Post
by mysterycycle » Mon May 14, 2012 6:34 pm
It's funny, because on the surface it seemed like an easy question to answer, but now that I think about it, I'm kind of conflicted. I liked all of the girls - even if I could never have a relationship with Shizune or Rin, I still ended up caring about them and considering them friends. If it's solely about which girl I liked the most, I've got my little banners in my sig. But then I had to consider which I felt was the best story overall, and I thought they were all good (even if Shizune's path bored me to tears at points). So ultimately I think I had to decide based on how much I could relate to Hisao's personality in each path.
My first path - where I answered based solely on what I would have done were I Hisao - had me pursuing Emi, which surprised me because I didn't really think of her as my type; while I'm attracted to outgoing, athletic girls, I've never been much for blondes or petite girls. I had been kind of following Hanako up until then. Hisao also struck me as a really boring person in this route; he never seemed to have anything to occupy himself with when he was alone, and that's something I've never had a problem with. But I stuck with it and found that it really resonated with me; the way Emi and Hisao teased each other and just got along in general, and the way in which she was always working to help him felt very much like some of my own romantic experiences (Emi also had a lot of traits in common with the girl I never got over, too, which I'm certain helped). The thing with her dad seemed really obvious to me from the start, so I spent some time shaking my head at Hisao's cluelessness, but I must admit that I have been equally clueless in the past, so there you go. Thus, my kneejerk reaction to the question would be to say it was Emi, and I'm not certain that would be an incorrect answer for me.
However, Hanako was the kind of girl I would have secretly had feelings for when I was in high school, and the way Hisao behaved in that path would very much have been like how I would have at least wanted to behave then. Hanako and I are both introverts who enjoy reading and games, so we'd certainly have a lot in common, too. While, like many others here, I would have liked to see more of their actual relationship, I thought that her Good Ending was quite poignant, and even the chapter title, "Adulthood", said quite a bit. She and Hisao were, for the first time, entering a mature relationship with each other, and would continue to open up as they got to know each other and shed the insecurities that had held them both back for so long. I even felt the change in Hisao as I was reading that final part (through my manly tears, of course) - it finally felt like he was just being himself with her, instead of talking through his "double-padded silk gloves" demeanor.
I thoroughly enjoyed Lilly's path, but that was the point at which I started to realize that each girl was probably going to require Hisao to have a mindset that was at least somewhat alien to me. Hisao in that path was so responsible and mature in the way he carried himself, and I know I've never been that confident, either in high school or now. Shizune's path was utterly foreign to me, and I fear I lost all emotional attachment to it half-way through. Only Misha's revelation tugged at my heartstrings, but then it was back to the personality types that I simply couldn't relate to. I'm glad that some of you can and did, though.

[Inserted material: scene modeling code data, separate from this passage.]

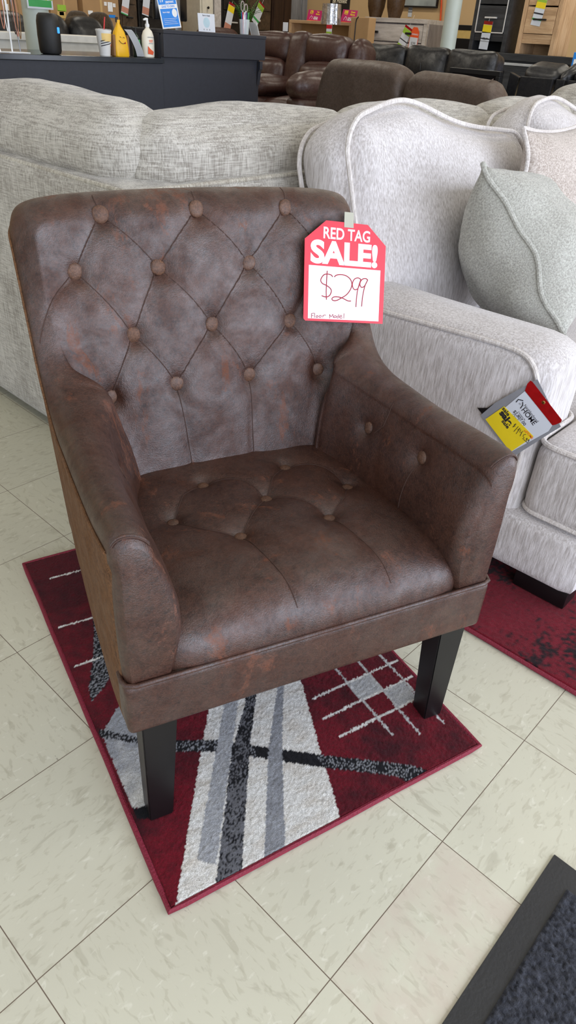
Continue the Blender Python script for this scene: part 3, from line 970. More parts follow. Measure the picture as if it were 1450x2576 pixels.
    # welt along the inner top edge
for x, y, rz, s in ((-.62, .55, .3, .46), (-.55, 2.05, 1.9, .44), (-.30, 2.95, 1.7, .50)):
    pass
for i, (x, y) in enumerate(((-.06, .06), (-LX + .08, .08), (-LX + .08, DP - .08), (-.08, LY), (-DP + .08, LY))):
    obj('foot', box(x - .03, x + .03, y - .03 + .03 * (i == 0), y + .03 + .03 * (i == 0), .0, .06, .004), M['leg'], sec)

# ================================================================== throw pillow builder
def pillow_bm(w, h, th, seed, n=26):
    """two bellied faces meeting in a seam; corners pulled out into points"""
    rows_f, rows_b = [], []
    for i in range(n + 1):
        rf, rb = [], []
        for j in range(n + 1):
            u, v = -1 + 2 * i / n, -1 + 2 * j / n
            # sides pull in between the corners
            px = u * (1 - .07 * (1 - v * v) * abs(u) ** 3) * w / 2
            py = v * (1 - .07 * (1 - u * u) * abs(v) ** 3) * h / 2
            d = (max(0.0, 1 - abs(u) ** 2.1) * max(0.0, 1 - abs(v) ** 2.1)) ** .60
            wr = 1 + .20 * noise.noise(Vector((u * 2.2 + seed, v * 2.2, seed)))
            zo = .011 * sin(4.2 * v + seed) * u * u + .005 * sin(9 * v + 2 * seed) * u * u
            cr = zo + .006 * noise.noise(Vector((u * 7 + seed, v * 3, 3))) * d
            rf.append(Vector((px, py, d * th / 2 * wr + cr))); rb.append(Vector((px, py, -d * th / 2 * (2 - wr) + cr)))
        rows_f.append(rf); rows_b.append(rb)
    bm = join(grid(rows_f), grid(rows_b, flip=True))
    bmesh.ops.remove_doubles(bm, verts=bm.verts[:], dist=1e-5)
    bmesh.ops.recalc_face_normals(bm, faces=bm.faces[:])
    rim = [rows_f[i][0] for i in range(n)] + [rows_f[n][j] for j in range(n)] + [rows_f[i][n] for i in range(n, 0, -1)] + [rows_f[0][j] for j in range(n, 0, -1)]
    return bm, rim
def pillow(label, m, mp, w, h, th, Mw, seed, group=None):
    t = thing('throw_pillow', label, 'pillow', group=group)
    t.matrix_world = Mw
    bm, rim = pillow_bm(w, h, th, seed)
    c = obj('cover', bm, m, t, angle=180)
    obj('piping', tube(rim, .0065, 8, closed=True), mp, c)
    return t
def frame_from(c, v, u):
    v = Vector(v).normalized(); u = Vector(u); u = (u - v * u.dot(v)).normalized(); nn = u.cross(v)
    Mx = Matrix.Identity(4)
    for i in range(3): Mx[i][0], Mx[i][1], Mx[i][2], Mx[i][3] = u[i], v[i], nn[i], c[i]
    return Mx

# ================================================================== loveseat on the right
lov = thing('loveseat', 'pale grey chenille loveseat with piped cushions right of the armchair', 'sofa', (0, 0, 0))
YA, YB = 1.01, 1.235          # outer and inner face of its near arm
Y2A, Y2B = 3.02, 2.795
# arm: rounded section swept front-to-back, piped along its outer edge
def arm(y0, y1, sgn):
    rows = []
    prof = []
    h = .622
    w = abs(y1 - y0)
    r = .05
    sec_ = [(0, .20)] + [(0, .20 + (h - r - .20) * k / 8) for k in range(1, 9)]
    for k in range(1, 9):
        a = radians(180 - 90 * k / 8); sec_.append((r + r * cos(a), h - r + r * sin(a)))
    for k in range(1, 9): sec_.append((r + (w - 2 * r - .02) * k / 8, h + .006 * sin(pi * k / 8)))
    for k in range(1, 9):
        a = radians(90 - 90 * k / 8); sec_.append((w - (r + .02) + (r + .02) * cos(a), h - (r + .02) + (r + .02) * sin(a)))
    sec_ += [(w, h - r - .02 - (h - r - .22) * k / 6) for k in range(1, 7)]
    xs = [-.20, -.1, 0, .1, .2, .3, .4, .47, .52, .555, .58, .597, .606, .609]
    for x in xs:
        # front end rounds over
        e = max(0, (x - .52) / .09); s = sqrt(max(0, 1 - e * e)) if e < 1 else 0
        ins = .045 * (1 - s)
        row = []
        for a, b in sec_:
            cy, cz = w / 2, .40
            aa = cy + (a - cy) * (1 - ins / (w / 2)); bb = b if b < .25 else .25 + (b - .25) * (1 - ins / .37)
            bow = .006 * sin(pi * min(1, max(0, (b - .2) / .4)))
            y = y0 + sgn * (aa - (bow if a < .02 else 0))
            row.append(Vector((x, y, bb + .004 * noise.noise(Vector((x * 5, a * 8, b * 5))))))
        rows.append(row)
    # close the front
    c = [sum((p for p in rows[-1]), Vector()) / len(rows[-1])]
    last = rows[-1]; m0 = c[0]
    bm = grid(rows, flip=sgn > 0); bm.verts.ensure_lookup_table(); k_ = len(last); o_ = (len(rows) - 1) * k_
    bm.faces.new([bm.verts[o_ + i] for i in range(k_)])
    return bm, sec_
for (a, b, sg) in ((YA, YB, 1), (Y2A, Y2B, -1)):
    bm, sc_ = arm(a, b, sg)
    bmesh.ops.recalc_face_normals(bm, faces=bm.faces[:])
    ar = obj('armrest', bm, M['chenille'], lov, angle=80)
    run = [(-.18, .585), (.0, .588), (.2, .594), (.35, .600), (.47, .604), (.53, .600), (.562, .585), (.580, .555), (.588, .51), (.590, .44), (.589, .36), (.588, .24)]
    run = spline(run, 6)
    obj('piping', tube([(x, a + sg * (-.003 + .012 * max(0, min(1, (z - .57) / .035)) + .013 * max(0, (x - .56) / .03)), z + .006) for x, z in run], .006, 8), M['chenille_pipe'], ar)
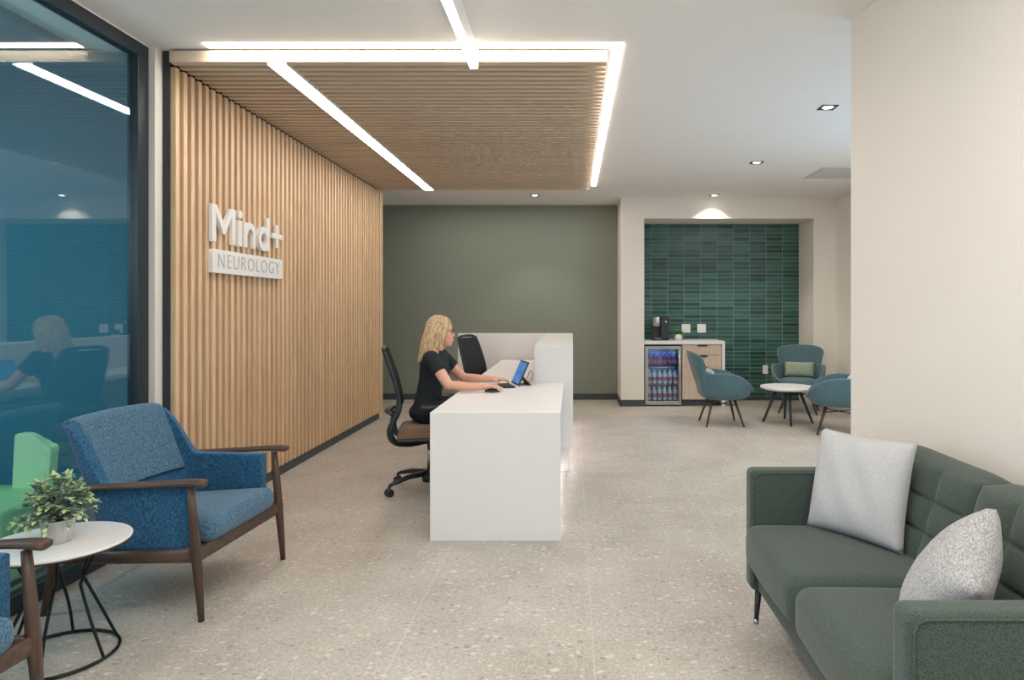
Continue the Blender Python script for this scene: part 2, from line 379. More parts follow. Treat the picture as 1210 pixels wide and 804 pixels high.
def orient(o, loc, normal_front, up):
    """o's local -Y faces normal_front, local Z follows up"""
    y = -Vector(normal_front).normalized(); z = Vector(up); z = (z-y*z.dot(y)).normalized(); x = y.cross(z)
    m = Matrix((x, y, z)).transposed().to_4x4(); m.translation = Vector(loc); o.matrix_world = m

CE = 2.905   # ceiling height
# ================================================================== SETTING
struct(link('floor', box(-2.9, 3.8, -3.5, 10.3, -.1, 0), M['floor']))
bm = bmesh.new(); bx(bm, -2.9, 3.8, -3.5, 10.3, CE, CE+.12); struct(link('ceiling', bm, M['ceiling']))
struct(link('wall_back', box(-3.6, .679, 10.196, 10.32, 0, CE), M['greenwall']))
struct(link('floor_corridor', box(-3.6, -2.9, 4.2, 10.3, -.1, 0), M['floor']))
struct(link('ceiling_corridor', box(-3.6, -2.9, 4.2, 10.3, CE, CE+.1), M['ceiling']))
struct(link('wall_corridor', box(-3.7, -3.6, 4.2, 10.3, 0, CE), M['cream']))
bm = bmesh.new()                                   # wall with the niche
bx(bm, .679, 1.003, 9.495, 10.3, 0, CE); bx(bm, 3.36, 3.8, 9.495, 10.3, 0, CE); bx(bm, 1.003, 3.36, 9.495, 10.3, 2.614, CE)
bx(bm, 1.003, 3.36, 10.135, 10.3, 0, 2.614)
struct(link('wall_niche', bm, M['cream']))
struct(link('wall_tile', box(1.003, 3.36, 10.117, 10.135, 0, 2.614), M['tile']))
struct(link('wall_right', box(3.67, 3.8, 6.3, 9.495, 0, CE), M['cream']))
bm = bmesh.new()
for y0, y1, z0, z1 in ((3.4, 4.0, 0, CE), (4.0, 6.3, 0, .45), (4.0, 6.3, 2.55, CE)): bx(bm, 3.67, 3.8, y0, y1, z0, z1)
struct(link('wall_right', bm, M['cream']))
# near right wall, slightly turned
bm = bmesh.new(); a = math.radians(8.2)
dirv = Vector((math.sin(a), -math.cos(a))); nrm = Vector((math.cos(a), math.sin(a)))
p0 = Vector((1.490, 3.648)); p1 = p0+dirv*7.3; q1 = p1+nrm*.14; q0 = p0+nrm*.14
prism(bm, [p0, p1, q1, q0], 2, 0, CE); struct(link('wall_right_near', bm, M['cream']))
struct(link('wall_right_return', box(1.6, 3.8, 3.45, 3.57, 0, CE), M['cream']))
# rear wall with window opening behind the camera
bm = bmesh.new(); bx(bm, -2.5, 2.8, -3.62, -3.5, 0, .35); bx(bm, -2.5, 2.8, -3.62, -3.5, 2.65, CE); bx(bm, 1.5, 2.8, -3.62, -3.5, .35, 2.65)
struct(link('wall_rear', bm, M['cream']))
# baseboards
struct(link('baseboard_back', box(-3.6, .679, 10.18, 10.196, 0, .09, .002), M['base']))
struct(link('baseboard_niche', box(.669, 1.02, 9.48, 9.495, 0, .09, .002), M['base']))
struct(link('baseboard_niche_side', box(.665, .679, 9.48, 10.18, 0, .09, .002), M['base']))
struct(link('baseboard_niche_right', box(3.36, 3.67, 9.48, 9.495, 0, .09, .002), M['base']))
struct(link('baseboard_tile', box(2.135, 3.36, 10.102, 10.117, 0, .03), M['base']))
struct(link('baseboard_left', box(-2.43, -2.385, 4.09, 8.425, 0, .078, .002), M['base']))
# left solid partition behind the slats and its pillar
struct(link('wall_left', box(-2.60, -2.436, 4.095, 8.58, 0, CE), M['darkback']))
struct(link('wall_left_pillar', box(-2.60, -2.446, 4.003, 4.085, 0, CE), M['cream']))
struct(link('trim_1', box(-2.446, -2.408, 4.075, 4.094, 0, CE), M['frame']))
# side room seen through the glass
bm = bmesh.new(); bx(bm, -6.1, -2.61, 4.09, 4.19, 0, CE); bx(bm, -6.2, -6.1, -3.5, 4.19, 0, CE); bx(bm, -6.1, -2.5, -3.6, -3.5, 0, CE)
struct(link('wall_side_room', bm, M['teal']))
struct(link('floor_side_room', box(-6.1, -2.9, -3.5, 4.09, -.1, 0), M['tealcarpet']))
struct(link('ceiling_side_room', box(-6.1, -2.9, -3.5, 4.09, CE-.05, CE+.1), M['teal']))
# glazed partition = window_1
X0, X1 = -2.545, -2.482
win = bpy.data.objects.new('window_1', None); COL.objects.link(win); win.location = (-2.51, 0, 0); win['kind'] = 'structure'
def local(bm, root):
    bmesh.ops.translate(bm, verts=bm.verts[:], vec=-Vector(root.location)); return bm
bm = bmesh.new()
bx(bm, X0, X1, -3.5, 4.003, CE-.085, CE-.008, .003); bx(bm, X0, X1, -3.5, 4.003, 0, .085, .003)
for y in (3.905, .55, -3.4): bx(bm, X0, X1, y, y+.098, .085, CE-.085, .003)
link('window_frame', local(bm, win), M['frame'], win)
bm = bmesh.new(); bx(bm, -2.515, -2.507, .648, 3.905, .085, CE-.085); link('glass_pane', local(bm, win), M['glass'], win)
bm = bmesh.new(); bx(bm, -2.515, -2.507, -3.302, .55, .085, CE-.085); link('glass_pane', local(bm, win), M['glass'], win)
struct(link('trim_2', box(-2.60, -2.482, -3.5, 4.0, CE-.008, CE), M['cream']))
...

Rin is a special case. I could completely relate to Hisao's personality in her route, because I've been there, too. I've been the moody artistic type, and in my more depressed phases I behaved a lot like him. I did really poorly in high school not because I couldn't do the work, but because I just didn't feel like it and I preferred to draw or write roleplaying game stuff, and much later on, I attended art school. So it wasn't at all a huge stretch for me to get into his mindset in Rin's path. However, it was also depressing, because it reminded me so much of the parts of me I don't like (perhaps also appropriate). Rin's story spoke to me on a couple of levels, and while there were parts where I wasn't quite agreeing with the philosophical bits, for the most part it was a situation I could see myself experiencing. But it HURT so much, from start to finish. It was really a different kind of experience than the other routes had been; it was clearly a love story, but it was utterly unlike anything I've ever experienced.
In the end, I have to compliment the writers on all of the routes, because they were all so well-done.
tl;dr: A tie between Emi and Hanako.